» To be done:
Copy out exactly the lines from the start of the data to the line containing "PI = math.pi". Include both.

::: Data segment

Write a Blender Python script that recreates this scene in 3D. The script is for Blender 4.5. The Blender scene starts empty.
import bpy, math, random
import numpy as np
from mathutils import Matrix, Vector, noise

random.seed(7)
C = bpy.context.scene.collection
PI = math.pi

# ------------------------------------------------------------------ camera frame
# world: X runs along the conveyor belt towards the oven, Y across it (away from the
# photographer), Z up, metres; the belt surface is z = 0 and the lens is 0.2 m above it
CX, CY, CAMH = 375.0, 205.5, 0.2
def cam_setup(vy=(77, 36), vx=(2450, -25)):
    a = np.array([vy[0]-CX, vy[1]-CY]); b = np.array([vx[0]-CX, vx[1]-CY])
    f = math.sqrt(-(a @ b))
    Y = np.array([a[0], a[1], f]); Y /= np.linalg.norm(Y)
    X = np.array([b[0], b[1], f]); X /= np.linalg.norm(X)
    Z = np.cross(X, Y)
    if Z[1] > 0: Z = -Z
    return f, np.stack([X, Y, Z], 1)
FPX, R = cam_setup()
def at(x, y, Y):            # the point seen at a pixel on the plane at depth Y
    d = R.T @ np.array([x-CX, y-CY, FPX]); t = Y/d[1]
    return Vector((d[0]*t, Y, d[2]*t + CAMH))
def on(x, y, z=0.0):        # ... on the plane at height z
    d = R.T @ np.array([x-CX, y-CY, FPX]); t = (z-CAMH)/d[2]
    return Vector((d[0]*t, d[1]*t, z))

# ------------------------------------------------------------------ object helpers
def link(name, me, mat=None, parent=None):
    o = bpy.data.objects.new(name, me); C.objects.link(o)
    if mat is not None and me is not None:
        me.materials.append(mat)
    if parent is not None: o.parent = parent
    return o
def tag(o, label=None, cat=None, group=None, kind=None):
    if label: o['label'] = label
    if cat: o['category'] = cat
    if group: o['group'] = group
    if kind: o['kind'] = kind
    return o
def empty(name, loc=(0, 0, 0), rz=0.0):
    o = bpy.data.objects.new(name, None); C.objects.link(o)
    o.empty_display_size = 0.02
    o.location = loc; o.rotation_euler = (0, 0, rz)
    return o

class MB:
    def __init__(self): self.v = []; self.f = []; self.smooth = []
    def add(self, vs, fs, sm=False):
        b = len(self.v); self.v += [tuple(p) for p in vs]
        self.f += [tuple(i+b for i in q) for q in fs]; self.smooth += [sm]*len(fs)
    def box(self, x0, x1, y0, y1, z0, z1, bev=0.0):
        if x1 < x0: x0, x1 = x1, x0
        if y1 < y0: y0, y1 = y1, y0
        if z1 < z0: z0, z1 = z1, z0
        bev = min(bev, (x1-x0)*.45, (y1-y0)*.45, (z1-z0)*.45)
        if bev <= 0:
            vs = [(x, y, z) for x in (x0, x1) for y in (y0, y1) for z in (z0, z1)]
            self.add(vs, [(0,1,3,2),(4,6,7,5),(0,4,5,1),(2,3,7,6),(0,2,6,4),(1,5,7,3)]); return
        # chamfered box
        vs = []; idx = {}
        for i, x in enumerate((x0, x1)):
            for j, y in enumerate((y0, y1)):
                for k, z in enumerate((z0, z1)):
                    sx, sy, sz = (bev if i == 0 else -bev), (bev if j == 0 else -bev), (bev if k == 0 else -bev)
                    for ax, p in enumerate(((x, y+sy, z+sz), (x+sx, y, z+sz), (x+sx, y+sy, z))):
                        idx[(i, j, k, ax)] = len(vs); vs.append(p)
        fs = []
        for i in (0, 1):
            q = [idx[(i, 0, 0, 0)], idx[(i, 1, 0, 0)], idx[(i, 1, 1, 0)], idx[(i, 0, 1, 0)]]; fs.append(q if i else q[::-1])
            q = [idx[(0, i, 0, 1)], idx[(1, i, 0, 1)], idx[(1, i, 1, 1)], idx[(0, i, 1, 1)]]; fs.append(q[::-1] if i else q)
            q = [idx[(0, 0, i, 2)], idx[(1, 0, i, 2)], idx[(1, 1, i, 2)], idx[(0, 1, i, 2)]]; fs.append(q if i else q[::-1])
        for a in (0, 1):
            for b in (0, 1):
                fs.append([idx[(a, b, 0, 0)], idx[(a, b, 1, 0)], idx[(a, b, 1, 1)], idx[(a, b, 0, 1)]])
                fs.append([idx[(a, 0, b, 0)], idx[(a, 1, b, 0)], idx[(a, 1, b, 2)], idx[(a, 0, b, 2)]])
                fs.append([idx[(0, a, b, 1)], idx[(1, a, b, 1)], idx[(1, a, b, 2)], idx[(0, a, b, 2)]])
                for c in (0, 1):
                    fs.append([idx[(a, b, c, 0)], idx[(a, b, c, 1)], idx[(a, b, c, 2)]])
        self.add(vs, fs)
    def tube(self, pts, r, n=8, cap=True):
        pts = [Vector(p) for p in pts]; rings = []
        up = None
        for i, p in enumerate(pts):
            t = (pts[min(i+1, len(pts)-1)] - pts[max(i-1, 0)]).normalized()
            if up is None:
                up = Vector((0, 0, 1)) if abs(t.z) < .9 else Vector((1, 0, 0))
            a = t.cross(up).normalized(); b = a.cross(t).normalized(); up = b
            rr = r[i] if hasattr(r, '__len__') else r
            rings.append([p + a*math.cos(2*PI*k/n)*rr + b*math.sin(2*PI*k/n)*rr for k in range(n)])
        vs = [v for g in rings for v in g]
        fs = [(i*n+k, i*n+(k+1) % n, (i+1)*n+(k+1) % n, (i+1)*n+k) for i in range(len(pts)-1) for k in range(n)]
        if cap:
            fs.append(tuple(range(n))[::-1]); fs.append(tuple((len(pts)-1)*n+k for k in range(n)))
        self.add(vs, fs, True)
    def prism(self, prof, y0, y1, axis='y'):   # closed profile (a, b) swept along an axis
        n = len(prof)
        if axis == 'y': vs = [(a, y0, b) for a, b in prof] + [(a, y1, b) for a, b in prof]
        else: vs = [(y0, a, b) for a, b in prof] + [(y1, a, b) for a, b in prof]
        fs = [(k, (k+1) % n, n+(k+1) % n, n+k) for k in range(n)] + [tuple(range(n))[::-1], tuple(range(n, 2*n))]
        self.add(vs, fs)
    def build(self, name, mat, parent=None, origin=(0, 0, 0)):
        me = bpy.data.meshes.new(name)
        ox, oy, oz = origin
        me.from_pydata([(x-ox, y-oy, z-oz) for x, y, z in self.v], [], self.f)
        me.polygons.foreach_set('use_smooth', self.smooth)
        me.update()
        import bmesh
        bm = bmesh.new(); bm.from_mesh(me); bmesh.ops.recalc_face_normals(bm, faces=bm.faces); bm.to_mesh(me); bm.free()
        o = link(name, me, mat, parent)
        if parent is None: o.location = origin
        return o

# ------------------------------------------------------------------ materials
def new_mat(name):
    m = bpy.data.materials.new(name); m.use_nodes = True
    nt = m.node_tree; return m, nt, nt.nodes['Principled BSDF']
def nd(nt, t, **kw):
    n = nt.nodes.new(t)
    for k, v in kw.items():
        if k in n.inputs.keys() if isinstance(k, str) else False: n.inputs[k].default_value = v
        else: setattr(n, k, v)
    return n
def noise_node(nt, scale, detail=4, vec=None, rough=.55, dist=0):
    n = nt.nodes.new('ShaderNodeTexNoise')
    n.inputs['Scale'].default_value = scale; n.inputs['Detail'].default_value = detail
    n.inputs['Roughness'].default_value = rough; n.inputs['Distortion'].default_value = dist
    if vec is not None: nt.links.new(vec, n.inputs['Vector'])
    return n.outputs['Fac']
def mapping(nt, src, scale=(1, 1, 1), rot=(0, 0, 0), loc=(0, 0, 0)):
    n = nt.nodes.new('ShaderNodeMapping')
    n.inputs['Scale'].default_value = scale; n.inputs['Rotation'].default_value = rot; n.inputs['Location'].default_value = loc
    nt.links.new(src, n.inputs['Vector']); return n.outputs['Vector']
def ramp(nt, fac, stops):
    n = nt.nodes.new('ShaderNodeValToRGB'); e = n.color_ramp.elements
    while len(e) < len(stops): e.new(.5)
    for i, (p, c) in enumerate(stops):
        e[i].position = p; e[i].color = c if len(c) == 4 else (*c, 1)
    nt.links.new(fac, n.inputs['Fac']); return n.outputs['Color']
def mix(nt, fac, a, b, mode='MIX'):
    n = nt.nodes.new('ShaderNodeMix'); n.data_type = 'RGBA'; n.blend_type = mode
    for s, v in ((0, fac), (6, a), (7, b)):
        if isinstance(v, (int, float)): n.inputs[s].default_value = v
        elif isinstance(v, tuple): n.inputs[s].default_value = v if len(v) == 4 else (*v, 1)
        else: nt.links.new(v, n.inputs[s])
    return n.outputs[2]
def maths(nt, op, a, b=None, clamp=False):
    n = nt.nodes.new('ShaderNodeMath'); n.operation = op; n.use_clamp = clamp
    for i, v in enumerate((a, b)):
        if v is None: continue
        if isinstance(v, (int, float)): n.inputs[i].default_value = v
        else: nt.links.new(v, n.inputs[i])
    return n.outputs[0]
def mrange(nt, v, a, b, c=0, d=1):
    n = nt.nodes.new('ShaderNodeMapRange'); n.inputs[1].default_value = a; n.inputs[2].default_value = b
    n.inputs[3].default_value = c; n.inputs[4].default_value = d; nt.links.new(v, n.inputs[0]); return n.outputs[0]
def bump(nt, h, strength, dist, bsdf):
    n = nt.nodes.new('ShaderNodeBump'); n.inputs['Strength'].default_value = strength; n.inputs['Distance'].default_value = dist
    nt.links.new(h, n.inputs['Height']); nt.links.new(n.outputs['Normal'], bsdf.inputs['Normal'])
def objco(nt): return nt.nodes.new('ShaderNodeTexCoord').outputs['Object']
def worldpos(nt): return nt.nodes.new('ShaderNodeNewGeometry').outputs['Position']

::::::

» The completed task:
Write a Blender Python script that recreates this scene in 3D. The script is for Blender 4.5. The Blender scene starts empty.
import bpy, math, random
import numpy as np
from mathutils import Matrix, Vector, noise

random.seed(7)
C = bpy.context.scene.collection
PI = math.pi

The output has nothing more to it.